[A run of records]
^^^^^^^^
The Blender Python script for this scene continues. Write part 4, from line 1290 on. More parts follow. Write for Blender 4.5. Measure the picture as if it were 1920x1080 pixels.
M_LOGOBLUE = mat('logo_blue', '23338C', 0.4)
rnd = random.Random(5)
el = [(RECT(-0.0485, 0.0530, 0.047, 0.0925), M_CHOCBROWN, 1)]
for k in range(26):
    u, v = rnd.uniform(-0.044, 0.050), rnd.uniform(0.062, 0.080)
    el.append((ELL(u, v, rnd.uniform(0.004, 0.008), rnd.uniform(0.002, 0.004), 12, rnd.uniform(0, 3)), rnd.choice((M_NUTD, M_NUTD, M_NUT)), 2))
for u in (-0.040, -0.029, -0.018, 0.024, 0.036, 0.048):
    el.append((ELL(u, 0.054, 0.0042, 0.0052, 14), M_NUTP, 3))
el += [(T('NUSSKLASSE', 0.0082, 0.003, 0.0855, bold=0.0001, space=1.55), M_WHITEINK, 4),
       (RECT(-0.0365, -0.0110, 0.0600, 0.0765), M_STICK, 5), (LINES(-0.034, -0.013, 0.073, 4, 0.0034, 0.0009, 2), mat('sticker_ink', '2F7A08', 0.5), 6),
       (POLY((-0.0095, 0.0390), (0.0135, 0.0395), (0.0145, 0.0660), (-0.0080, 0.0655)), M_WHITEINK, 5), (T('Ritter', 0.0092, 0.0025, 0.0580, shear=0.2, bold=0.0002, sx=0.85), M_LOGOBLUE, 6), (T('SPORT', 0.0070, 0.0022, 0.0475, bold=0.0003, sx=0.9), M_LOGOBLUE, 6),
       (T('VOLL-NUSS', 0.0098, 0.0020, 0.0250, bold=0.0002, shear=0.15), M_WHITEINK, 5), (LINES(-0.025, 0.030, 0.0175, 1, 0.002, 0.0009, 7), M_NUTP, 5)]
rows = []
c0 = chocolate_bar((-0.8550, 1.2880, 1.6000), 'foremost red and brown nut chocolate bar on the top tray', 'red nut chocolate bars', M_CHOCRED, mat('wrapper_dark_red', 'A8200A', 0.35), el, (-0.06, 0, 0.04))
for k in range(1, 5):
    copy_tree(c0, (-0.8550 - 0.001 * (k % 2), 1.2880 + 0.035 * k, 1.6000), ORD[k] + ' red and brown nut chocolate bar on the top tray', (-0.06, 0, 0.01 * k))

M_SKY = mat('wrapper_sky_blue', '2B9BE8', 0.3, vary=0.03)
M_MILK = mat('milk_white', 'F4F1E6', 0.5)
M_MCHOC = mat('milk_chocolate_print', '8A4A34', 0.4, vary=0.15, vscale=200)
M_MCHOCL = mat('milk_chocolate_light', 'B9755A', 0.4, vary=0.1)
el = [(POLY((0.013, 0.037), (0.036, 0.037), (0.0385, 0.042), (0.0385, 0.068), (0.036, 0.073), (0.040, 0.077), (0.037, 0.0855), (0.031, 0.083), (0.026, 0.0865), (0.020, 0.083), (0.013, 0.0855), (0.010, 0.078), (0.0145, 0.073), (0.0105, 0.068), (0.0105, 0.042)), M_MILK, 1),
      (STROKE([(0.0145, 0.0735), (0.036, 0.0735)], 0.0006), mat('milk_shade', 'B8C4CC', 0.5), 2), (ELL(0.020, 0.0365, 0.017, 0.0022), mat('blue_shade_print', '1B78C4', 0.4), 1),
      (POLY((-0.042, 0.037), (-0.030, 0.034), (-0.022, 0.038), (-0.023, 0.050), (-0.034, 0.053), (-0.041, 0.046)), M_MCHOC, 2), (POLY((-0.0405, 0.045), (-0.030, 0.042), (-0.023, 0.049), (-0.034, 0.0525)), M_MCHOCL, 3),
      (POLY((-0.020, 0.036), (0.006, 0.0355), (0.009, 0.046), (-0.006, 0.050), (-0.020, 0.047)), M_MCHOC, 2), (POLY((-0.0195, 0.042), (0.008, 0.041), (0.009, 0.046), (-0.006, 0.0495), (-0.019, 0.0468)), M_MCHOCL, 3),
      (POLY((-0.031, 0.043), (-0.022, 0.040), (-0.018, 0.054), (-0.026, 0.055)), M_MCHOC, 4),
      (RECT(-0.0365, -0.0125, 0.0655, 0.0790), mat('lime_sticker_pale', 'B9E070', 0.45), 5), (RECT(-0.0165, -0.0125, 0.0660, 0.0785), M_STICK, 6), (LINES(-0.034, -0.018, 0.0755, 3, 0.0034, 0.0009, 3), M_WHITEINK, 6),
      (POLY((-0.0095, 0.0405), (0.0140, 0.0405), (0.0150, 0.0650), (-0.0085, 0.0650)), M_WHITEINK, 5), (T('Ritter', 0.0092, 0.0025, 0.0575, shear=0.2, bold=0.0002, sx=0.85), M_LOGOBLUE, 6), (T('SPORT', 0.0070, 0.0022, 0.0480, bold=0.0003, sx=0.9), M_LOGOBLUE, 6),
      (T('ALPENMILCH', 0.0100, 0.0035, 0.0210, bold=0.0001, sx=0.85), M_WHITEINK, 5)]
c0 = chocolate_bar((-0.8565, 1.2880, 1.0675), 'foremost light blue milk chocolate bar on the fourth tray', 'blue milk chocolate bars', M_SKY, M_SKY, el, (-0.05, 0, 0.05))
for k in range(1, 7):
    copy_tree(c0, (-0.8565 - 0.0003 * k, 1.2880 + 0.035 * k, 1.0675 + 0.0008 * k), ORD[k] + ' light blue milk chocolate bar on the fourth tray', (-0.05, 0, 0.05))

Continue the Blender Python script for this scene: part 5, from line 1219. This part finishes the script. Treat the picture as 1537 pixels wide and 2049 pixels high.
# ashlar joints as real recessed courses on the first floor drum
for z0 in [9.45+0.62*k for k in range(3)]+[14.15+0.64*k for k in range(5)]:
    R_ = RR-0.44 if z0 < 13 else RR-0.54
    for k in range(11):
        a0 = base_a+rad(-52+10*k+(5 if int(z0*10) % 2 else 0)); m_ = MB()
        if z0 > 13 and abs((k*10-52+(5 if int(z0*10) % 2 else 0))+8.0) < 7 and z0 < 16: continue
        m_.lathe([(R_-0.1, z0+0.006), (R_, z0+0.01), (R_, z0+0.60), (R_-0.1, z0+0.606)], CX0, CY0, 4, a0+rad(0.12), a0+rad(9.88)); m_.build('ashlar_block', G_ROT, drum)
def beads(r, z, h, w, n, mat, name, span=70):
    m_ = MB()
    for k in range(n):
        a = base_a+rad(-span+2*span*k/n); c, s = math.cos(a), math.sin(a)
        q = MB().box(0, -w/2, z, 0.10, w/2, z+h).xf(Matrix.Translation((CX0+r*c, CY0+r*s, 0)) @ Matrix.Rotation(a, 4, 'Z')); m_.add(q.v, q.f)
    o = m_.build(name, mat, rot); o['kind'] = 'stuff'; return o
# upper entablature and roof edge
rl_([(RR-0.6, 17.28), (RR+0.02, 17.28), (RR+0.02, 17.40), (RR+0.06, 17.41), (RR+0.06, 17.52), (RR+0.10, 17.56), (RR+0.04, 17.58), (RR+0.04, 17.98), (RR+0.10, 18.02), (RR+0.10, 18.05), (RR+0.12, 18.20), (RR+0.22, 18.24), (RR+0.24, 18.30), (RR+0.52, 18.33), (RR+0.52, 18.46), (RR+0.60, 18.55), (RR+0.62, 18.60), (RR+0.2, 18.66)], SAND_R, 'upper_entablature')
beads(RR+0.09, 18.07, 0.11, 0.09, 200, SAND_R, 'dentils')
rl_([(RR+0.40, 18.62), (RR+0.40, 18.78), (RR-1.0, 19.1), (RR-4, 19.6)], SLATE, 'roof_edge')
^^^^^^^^
**Requirement**
Read the entries and pick out all lines that include the word "scene".

**The output**
The Blender Python script for this scene continues. Write part 4, from line 1290 on. More parts follow. Write for Blender 4.5. Measure the picture as if it were 1920x1080 pixels.
Continue the Blender Python script for this scene: part 5, from line 1219. This part finishes the script. Treat the picture as 1537 pixels wide and 2049 pixels high.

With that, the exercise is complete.